After graduation Montgomery-Reeves applied for a Delaware Court of Chancery clerkship. She worked as a law clerk for Chancellor William B. Chandler III, which she credits with changing the trajectory of her career.

The Delaware Court of Chancery sparked a passion for corporate law, eventually leading to her taking a post at the New York law firm of Weil, Gotshal & Manges where she specialized in corporate governance and securities litigation law. She returned to Delaware in 2011 to join the Wilmington firm of Wilson, Sonsini, Goodrich & Rosati.

Reeves-Montgomery’s rapid rise to a successful career brought her to the attention of Delaware Governor Jack Markell who nominated her to the Delaware Court of Chancery in 2015 where she succeeded Vice–Chancellor Donald F. Parsons Jr. The Delaware Court of Chancery is a non-jury trial court that adjudicates cases involving trusts, real property, guardianships, civil rights, and commercial litigation. With her appointment to the Chancery Court in 2015, Reeves-Montgomery broke Delaware’s judicial color line. She was the first African American and the second woman to serve on that state’s court. She held her seat as Vice-Chancellor from 2015 to 2019.

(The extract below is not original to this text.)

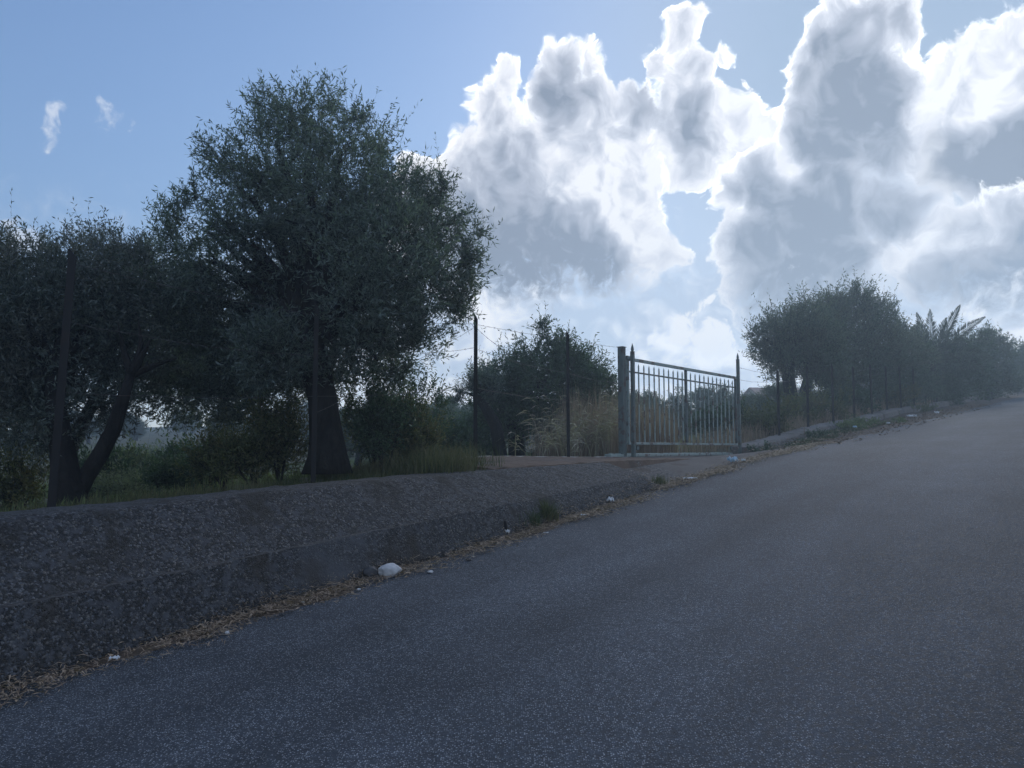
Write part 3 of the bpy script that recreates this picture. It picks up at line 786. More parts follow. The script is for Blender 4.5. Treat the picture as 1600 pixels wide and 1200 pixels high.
# background grove: three built, then copied
def grove_proto(kind, label):
    root = empty('olive_tree', (0, 0, 0), label, 'tree', 'distant trees of the grove')
    mb = MB(); mb.tube([(0, 0, -.3), (0, 0, .5), (.1, .05, 1.2)], [.25, .2, .15], 8, wob=.1)
    sets = [[(0,0,2.3,1.5,1.5,1.1),(1.0,.2,2.0,1,1,.9),(-1.1,-.1,1.9,1,1,.8),(.2,.5,3.0,.9,.9,.7),(-.4,-.6,2.9,.7,.7,.6),(.5,-.8,1.6,1,1,.8)],
            [(0,0,1.9,1.7,1.6,.9),(1.3,.3,1.7,.9,.9,.8),(-1.4,0,1.6,.9,.9,.7),(-.5,.2,2.6,.8,.8,.6),(.6,-.3,2.4,.7,.7,.6)],
            [(0,0,2.4,1.1,1.1,1.4),(.6,.2,1.7,.9,.9,.9),(-.6,-.1,1.8,.9,.9,.9),(.1,0,3.7,.6,.6,.7),(-.2,.3,1.2,1.2,1.2,.7)]][kind]
    branches(mb, (.1, .05, 1.2), [s[:3] for s in sets], .06, 1, 5)
    mb.build('trunk', M['bark'], root, None, True)
    foliage('crown', root, (0, 0, 0), sets, 1500, 11, .15, .042, [M['olive'], M['bush'], M['pine']][kind], twig=.42, shell=.4)
    return root
def copy_tree(o, parent=None):
    c_ = o.copy(); COL.objects.link(c_)
    if parent: c_.parent = parent
    for ch in list(o.children): copy_tree(ch, c_)
    return c_
protos = [grove_proto(k, '') for k in range(3)]
used = [False] * 3
def place(k, X, Y, sc, rz, label, zz=0):
    o = protos[k] if not used[k] else copy_tree(protos[k]); used[k] = True
    g_ = on_ground(X, Y); o.location = (g_.x, g_.y, g_.z - .1 + zz); o.rotation_euler = (0, 0, rz); o.scale = (sc, sc, sc * random.uniform(.9, 1.1)); o['label'] = label
    return o
# px, top y, distance, kind
GR = [(665,622,36,0,'distant tree rising right of the big trunk, behind the drooping leaves'),(700,618,44,1,'wide distant tree left of the tall fence post'),(720,640,27,1,'low broad tree behind the tall fence post'),
      (640,640,30,2,'narrow distant tree seen past the lower right leaves of the big olive'),(590,625,40,0,'far tree just right of the big trunk'),(690,655,23,2,'nearest low tree in the gap between big olive and tall post'),
      (745,625,55,0,'far tree crown behind the tall post'),(960,600,30,0,'tree behind the square gate post'),(1010,612,34,1,'tree seen through the left bars of the gate'),(1060,608,30,2,'tree seen through the middle of the gate'),
      (1105,600,36,0,'round tree seen through the right bars of the gate'),(1140,606,40,1,'tree behind the right end of the gate'),(1180,625,38,1,'low tree right of the gate under the house roof'),
      (1215,632,30,0,'low tree in front of the distant house'),(1160,628,50,0,'small far tree right of the gate post'),(560,640,26,1,'shaded tree close behind the big trunk'),
      (430,640,42,0,'grove tree left of the big trunk'),(350,648,60,1,'grove tree in the gap under the olive crown'),(290,655,75,0,'far grove tree above the grassy clearing'),(215,650,70,2,'grove tree right of the forked trunk'),
      (30,640,30,0,'grove tree low at the left edge'),(140,650,62,1,'grove tree behind the forked trunk'),(1300,600,48,0,'tree filling the back of the right group'),(1370,600,52,1,'tree behind the second fence post pair at right'),
      (1430,585,56,0,'tree behind the palm'),(1500,580,62,2,'narrow tree behind the trees right of the palm'),(480,650,50,0,'far tree hidden behind the big trunk'),(1250,640,44,1,'tree between house and right trunks'),
      (880,625,45,0,'far tree behind the dark evergreen'),(820,625,50,1,'far tree behind the upright tuft')]
for i, (x, ty, Y, k, lab) in enumerate(GR):
    p = at(x, ty, Y); g_ = on_ground(p.x, p.y); H = [3.6, 3.1, 4.3][k]
    sc = max(.55, (p.z - g_.z) / H)
    place(k, p.x, p.y, sc, i * 1.7, lab)
# far belt of trees closing the horizon
belt = []
for i in range(46):
    Y = random.uniform(65, 130); x = -250 + 2050 * (i + random.random()) / 46
    ty = random.uniform(622, 645) if x < 1150 else random.uniform(600, 625)
    p = at(x, ty, Y); g_ = on_ground(p.x, p.y); k = random.randint(0, 2); sc = max(.7, min(2.6, (p.z - g_.z) / 3.6))
    o = place(k, p.x, p.y, sc, random.random() * 6, 'small far-off tree in the belt along the horizon'); o['group'] = 'far belt of trees on the horizon'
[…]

On October 24, 2019 Reeves-Montgomery was nominated by Delaware Governor John Carney to be an Associate Justice of the Delaware Supreme Court. Sworn in on January 2, 2020, at 38, Montgomery-Reeves is the second of two women, the youngest jurist to sit on the bench, and the first African American justice in Delaware state history.

Justice Montgomery-Reeves joins Myra C. Selby of Indiana, the first and only in 1995 until her retirement in 1999, and Adrienne C. Nelson of Oregon (2018), as the first three African American women in the history of U.S. jurisprudence to serve on a state Supreme Court.

Justice Montgomery-Reeves is a member of the Delaware Community Foundation Board of Directors and the Mother Teresa House, Inc. Board of Directors. She has served as a sub-committee member of the Delaware Access to Justice Commission and has been recognized for her pro bono contribution to the Prisoners’ Rights Project.

Judge Montgomery-Reeves and her husband Jeffrey A. Reeves reside in Wilmington, Delaware with their sons Jackson and Tyson.